In the US and globally, weak currencies also fan fears of higher import costs fanning domestic inflation. Meanwhile, strong currencies spur endless fretting, too. European nations now fret importing deflation and slow growth as their currencies strengthen.

But history shows stocks rarely react – regardless of the dollar or other currency’s strength or weakness. Since 1973, when the index measuring the US dollar against a trade-weighted currency basket begins, the greenback weakened in 18 years. Stocks fell with it just two times … and rose 16 times.

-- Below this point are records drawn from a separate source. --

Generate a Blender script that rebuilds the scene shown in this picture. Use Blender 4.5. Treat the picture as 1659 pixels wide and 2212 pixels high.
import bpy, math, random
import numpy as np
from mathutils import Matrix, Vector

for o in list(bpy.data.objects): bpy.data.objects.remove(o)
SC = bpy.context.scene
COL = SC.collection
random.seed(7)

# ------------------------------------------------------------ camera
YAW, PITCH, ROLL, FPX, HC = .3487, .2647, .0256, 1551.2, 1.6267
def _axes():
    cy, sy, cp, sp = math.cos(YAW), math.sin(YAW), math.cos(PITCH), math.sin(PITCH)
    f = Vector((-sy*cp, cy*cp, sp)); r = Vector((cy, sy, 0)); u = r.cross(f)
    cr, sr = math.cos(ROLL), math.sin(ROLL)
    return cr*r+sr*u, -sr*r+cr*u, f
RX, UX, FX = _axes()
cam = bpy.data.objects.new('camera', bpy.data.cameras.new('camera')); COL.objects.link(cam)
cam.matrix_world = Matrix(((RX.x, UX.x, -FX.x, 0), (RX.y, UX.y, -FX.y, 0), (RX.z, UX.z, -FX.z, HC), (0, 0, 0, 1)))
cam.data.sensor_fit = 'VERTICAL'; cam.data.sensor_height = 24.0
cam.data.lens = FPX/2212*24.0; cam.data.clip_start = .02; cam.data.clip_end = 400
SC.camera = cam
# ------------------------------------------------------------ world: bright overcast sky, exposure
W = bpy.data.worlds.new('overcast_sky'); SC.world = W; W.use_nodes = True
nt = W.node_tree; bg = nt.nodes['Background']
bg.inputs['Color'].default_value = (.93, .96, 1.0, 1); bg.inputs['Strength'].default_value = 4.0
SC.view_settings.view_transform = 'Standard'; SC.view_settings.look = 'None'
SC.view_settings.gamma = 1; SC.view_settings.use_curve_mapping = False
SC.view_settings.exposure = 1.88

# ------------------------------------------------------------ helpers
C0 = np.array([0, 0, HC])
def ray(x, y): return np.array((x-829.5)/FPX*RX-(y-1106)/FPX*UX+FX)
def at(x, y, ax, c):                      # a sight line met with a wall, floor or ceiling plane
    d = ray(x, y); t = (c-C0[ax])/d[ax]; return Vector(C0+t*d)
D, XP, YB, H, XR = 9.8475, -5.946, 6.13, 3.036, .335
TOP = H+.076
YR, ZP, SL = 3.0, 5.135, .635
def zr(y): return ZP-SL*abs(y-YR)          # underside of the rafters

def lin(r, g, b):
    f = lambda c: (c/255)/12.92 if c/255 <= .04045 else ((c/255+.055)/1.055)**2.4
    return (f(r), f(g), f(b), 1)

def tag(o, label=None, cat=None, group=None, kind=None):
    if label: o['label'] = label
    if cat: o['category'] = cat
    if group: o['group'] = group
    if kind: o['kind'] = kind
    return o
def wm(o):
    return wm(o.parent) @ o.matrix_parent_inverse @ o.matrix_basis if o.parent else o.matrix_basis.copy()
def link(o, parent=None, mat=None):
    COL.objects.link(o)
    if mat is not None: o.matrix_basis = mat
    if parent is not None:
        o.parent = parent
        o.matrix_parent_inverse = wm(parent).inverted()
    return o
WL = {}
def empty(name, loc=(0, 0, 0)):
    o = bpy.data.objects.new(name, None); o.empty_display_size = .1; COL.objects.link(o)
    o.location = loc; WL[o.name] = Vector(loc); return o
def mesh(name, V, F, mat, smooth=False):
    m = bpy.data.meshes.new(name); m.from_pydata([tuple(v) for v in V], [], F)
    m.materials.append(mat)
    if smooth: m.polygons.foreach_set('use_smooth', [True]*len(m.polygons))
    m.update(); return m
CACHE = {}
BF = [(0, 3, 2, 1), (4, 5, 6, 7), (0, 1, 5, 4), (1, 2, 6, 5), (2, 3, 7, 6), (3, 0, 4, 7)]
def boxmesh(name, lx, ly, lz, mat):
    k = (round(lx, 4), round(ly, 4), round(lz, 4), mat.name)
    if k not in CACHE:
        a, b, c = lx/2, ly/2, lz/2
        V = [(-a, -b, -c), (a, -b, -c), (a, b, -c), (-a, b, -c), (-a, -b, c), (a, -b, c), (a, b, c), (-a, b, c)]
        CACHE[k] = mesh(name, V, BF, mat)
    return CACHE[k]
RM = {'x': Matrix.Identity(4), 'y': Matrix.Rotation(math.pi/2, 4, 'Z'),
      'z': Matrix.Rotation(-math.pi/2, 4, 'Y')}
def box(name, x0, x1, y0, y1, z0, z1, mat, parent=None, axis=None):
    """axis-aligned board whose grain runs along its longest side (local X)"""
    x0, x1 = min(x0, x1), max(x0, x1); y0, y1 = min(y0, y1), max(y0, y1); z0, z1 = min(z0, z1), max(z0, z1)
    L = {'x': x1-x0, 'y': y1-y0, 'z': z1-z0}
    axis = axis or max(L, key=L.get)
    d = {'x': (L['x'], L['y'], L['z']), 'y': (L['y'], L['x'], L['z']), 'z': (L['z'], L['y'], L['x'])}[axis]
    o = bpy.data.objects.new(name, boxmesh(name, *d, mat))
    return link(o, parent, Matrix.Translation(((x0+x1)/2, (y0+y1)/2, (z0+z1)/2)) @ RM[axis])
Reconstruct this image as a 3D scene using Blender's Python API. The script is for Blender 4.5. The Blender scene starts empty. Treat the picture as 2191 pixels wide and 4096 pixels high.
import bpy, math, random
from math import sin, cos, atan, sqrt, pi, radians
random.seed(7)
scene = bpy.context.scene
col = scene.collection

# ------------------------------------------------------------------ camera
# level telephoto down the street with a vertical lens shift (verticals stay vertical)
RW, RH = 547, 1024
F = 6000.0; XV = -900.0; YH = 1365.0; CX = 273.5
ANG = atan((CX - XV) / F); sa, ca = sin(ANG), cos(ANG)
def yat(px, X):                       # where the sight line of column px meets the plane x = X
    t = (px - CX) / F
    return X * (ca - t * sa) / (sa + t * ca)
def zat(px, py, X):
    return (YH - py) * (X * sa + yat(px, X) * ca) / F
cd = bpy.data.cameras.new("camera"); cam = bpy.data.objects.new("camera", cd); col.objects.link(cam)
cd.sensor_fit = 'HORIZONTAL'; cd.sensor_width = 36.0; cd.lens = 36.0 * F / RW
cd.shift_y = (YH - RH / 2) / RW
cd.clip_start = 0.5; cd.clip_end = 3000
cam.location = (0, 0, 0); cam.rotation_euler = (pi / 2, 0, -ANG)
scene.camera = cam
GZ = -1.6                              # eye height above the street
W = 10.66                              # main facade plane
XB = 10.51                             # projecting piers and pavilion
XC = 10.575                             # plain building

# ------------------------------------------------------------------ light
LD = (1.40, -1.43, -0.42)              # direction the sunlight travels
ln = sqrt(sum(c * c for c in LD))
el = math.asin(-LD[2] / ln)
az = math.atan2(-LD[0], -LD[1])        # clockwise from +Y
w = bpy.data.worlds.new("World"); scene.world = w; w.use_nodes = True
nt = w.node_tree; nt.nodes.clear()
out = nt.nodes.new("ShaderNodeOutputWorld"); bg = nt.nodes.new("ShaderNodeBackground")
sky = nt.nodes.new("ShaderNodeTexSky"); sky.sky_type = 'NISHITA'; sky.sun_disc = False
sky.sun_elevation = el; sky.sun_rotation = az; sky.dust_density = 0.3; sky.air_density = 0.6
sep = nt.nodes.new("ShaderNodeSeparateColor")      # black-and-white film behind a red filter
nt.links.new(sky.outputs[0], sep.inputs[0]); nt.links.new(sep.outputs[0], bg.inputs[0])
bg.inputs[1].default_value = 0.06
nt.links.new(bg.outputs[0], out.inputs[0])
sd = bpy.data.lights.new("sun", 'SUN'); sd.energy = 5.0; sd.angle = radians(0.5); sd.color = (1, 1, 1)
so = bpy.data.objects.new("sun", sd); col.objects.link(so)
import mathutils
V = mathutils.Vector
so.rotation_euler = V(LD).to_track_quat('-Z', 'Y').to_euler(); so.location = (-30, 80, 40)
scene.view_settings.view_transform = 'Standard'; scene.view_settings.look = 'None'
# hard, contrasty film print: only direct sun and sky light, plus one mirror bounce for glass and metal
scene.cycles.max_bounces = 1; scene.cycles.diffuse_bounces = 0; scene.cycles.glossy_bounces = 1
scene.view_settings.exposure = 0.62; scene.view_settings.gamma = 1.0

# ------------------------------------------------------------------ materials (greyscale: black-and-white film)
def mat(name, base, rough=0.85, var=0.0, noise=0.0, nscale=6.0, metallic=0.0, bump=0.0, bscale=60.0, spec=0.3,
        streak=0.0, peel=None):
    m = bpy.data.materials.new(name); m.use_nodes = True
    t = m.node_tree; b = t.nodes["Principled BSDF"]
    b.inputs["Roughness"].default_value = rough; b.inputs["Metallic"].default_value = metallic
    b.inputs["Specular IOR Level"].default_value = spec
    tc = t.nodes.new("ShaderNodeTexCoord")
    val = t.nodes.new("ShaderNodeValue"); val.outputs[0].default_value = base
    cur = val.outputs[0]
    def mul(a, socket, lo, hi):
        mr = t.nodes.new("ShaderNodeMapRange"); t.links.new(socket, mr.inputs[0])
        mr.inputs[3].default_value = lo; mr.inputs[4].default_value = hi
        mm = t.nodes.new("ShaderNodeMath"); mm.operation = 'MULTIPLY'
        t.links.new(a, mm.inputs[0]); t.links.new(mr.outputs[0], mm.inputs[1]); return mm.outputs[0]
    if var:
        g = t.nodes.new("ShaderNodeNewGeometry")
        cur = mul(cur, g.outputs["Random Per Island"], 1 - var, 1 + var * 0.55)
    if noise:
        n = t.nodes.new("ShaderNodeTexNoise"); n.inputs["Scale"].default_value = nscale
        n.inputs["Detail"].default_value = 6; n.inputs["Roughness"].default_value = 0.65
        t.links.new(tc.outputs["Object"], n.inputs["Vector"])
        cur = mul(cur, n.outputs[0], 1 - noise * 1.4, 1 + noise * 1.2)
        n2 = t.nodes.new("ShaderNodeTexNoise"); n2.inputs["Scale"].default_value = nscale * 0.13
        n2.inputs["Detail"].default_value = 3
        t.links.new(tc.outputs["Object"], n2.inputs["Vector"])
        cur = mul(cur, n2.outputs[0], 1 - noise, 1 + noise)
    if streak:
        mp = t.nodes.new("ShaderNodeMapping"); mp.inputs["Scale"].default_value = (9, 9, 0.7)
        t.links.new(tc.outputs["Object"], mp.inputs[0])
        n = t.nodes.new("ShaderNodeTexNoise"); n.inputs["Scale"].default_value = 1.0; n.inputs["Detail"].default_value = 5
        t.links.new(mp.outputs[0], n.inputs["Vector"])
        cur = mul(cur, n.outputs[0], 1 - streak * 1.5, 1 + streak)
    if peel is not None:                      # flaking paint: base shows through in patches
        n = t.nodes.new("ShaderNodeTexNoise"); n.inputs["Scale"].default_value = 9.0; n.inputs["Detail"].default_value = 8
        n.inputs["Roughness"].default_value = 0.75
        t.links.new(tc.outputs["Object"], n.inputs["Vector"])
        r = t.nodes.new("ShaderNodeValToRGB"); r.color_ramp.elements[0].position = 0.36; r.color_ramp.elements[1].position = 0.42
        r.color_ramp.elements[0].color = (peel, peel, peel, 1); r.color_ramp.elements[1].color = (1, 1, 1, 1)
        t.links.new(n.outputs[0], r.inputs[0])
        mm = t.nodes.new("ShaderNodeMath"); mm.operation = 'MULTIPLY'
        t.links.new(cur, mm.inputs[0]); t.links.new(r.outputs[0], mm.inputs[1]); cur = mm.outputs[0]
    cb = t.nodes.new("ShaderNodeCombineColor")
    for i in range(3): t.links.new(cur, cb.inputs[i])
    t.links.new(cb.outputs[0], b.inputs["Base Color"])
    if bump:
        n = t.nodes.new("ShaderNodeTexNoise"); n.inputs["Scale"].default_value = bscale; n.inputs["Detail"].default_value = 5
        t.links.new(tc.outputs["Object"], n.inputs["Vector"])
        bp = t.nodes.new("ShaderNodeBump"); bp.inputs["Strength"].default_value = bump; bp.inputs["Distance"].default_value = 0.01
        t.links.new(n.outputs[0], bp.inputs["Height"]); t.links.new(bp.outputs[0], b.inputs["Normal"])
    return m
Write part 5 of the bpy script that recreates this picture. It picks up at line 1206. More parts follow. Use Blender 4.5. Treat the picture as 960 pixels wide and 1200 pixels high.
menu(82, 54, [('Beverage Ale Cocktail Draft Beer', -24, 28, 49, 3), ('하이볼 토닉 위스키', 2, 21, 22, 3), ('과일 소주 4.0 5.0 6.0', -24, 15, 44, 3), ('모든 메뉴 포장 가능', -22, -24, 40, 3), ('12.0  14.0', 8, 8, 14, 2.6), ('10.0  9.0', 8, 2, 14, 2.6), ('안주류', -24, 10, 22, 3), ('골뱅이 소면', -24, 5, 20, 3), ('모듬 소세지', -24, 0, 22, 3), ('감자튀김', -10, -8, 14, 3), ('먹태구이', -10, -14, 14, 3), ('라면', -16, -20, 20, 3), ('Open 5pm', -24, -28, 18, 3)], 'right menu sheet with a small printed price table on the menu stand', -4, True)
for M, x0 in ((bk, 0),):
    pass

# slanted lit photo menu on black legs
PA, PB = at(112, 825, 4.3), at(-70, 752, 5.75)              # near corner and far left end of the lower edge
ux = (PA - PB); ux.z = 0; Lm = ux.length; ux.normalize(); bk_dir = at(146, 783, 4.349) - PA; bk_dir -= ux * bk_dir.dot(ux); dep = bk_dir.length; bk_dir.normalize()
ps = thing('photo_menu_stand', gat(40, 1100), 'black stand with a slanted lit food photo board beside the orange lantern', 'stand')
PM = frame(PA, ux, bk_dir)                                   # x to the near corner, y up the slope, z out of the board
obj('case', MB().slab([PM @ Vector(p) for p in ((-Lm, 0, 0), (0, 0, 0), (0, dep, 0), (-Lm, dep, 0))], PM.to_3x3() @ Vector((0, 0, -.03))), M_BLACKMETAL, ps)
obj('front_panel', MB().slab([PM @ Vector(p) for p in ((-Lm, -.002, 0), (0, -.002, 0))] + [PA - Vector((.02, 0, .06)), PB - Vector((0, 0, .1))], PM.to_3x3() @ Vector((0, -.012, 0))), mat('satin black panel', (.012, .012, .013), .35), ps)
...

Now, that doesn’t mean a weak currency is automatically bullish. But it certainly isn’t bearish – and undercuts common “wisdom”. Conversely, the dollar strengthened during 33 years since 1973. US stocks rose with it 25 times and fell eight times.

All of this simply aligns with stocks’ average frequency of returns throughout history. There is no investing strategy to glean here.

No, history doesn’t repeat perfectly. But investing isn’t about certainty, ever. It is about probabilities. And history frames probabilities. If people say Thing X is bad for stocks, but X preceded good returns 70 per cent of the time, you absolutely know there is a high probability X isn’t bad.

You can’t dismiss it, but you can study what else happened during the 30 per cent of history when X seemed bad. Maybe it was coincidence. Maybe you find Thing Z was also afoot, so you look at whenever Thing Z happened to see if it is reliably bad. If it is, and you can find a good, economically sound reason for why it would be bad, then you have precious information few others do. Another powerful edge to do better than others will.

Even simply proving popular claims aren’t true gets you well ahead. Markets pre-price widely known information, including popular beliefs and myths. When you can invest knowing common wisdom is wrong, opportunities abound to ride stocks’ positive surprise.